New group will raise money for the Cla-Zel


BOWLING GREEN - For the first time in its 77-year history, the historic Cla-Zel movie theater on Main Street will be able to seek donations to help support its operations.

A board of trustees was formed recently to oversee the facility, with the board receiving the theater's first-ever designation as a nonprofit group.

“People have been waiting, obviously, for us to get the 501-C3 status,” said Paul Yon, a development consultant for the board. “There are people ready to donate.”

Mr. Yon said the new nonprofit group will begin collecting funds this summer from those people who've already expressed interest in helping the theater to thrive.

In late September, he said the board would have a major fund-raising event during which a larger-scale campaign will be announced.

Eventually, volunteers might be needed to assist with events as well as theater entertainment, he said.

Money raised could help in the long term to pay for a new marquis, screen, or movie projector at the theater. But Mr. Yon said there is a more pressing need for funds to operate the movie house on a daily basis.

Three years ago, a group of local private investors pooled their resources to buy the aging theater from Great Eastern Theatre Co., Toledo. They paid $240,000 for the 450-seat facility and anticipated spending $200,000 to fix it up.

One of those investors was Thomas McLaughlin, Sr., a Bowling Green resident who also will serve as the new theater board's secretary.
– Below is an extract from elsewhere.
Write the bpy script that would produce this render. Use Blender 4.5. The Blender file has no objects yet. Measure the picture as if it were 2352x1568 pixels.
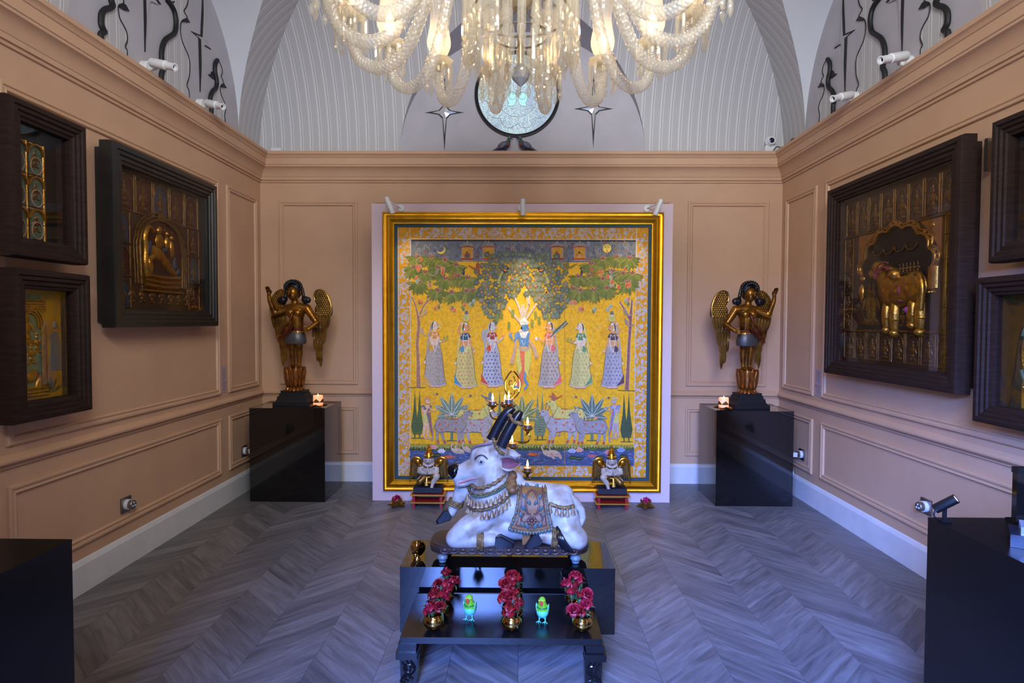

Mr. McLaughlin said he didn't want to see the theater closed one day, so he pitched in his financial support for the project. He has a personal fondness for the theater because his father worked there when it opened in 1926.

The board member said he plans to continue assisting the theater because he believes it takes aid from many individuals to keep such a place running.

“It's amazing theaters these days can remain open. It's really not a profit-making venture,” he said. “To keep it open, you need a lot of heads - a lot of thought about what you're going to do.”

Mr. McLaughlin said he and other board members plan to work closely with the theater's manager, Penny Parker-McLaughlin.

Part of their job, he said, will be to help brainstorm about the types of entertainment that might attract viewers to the theater. Current entertainment now includes first-run movies, as well as high school plays and bands. The facility also is available for private group rentals to accommodate such things as speakers and power-point presentations.

Ms. Parker-McLaughlin, who is Mr. McLaughlin's daughter-in-law, said she plans to show more off-beat, independent films. She said a Native American film showing at the theater this week is currently found in only a handful of other theaters across the nation.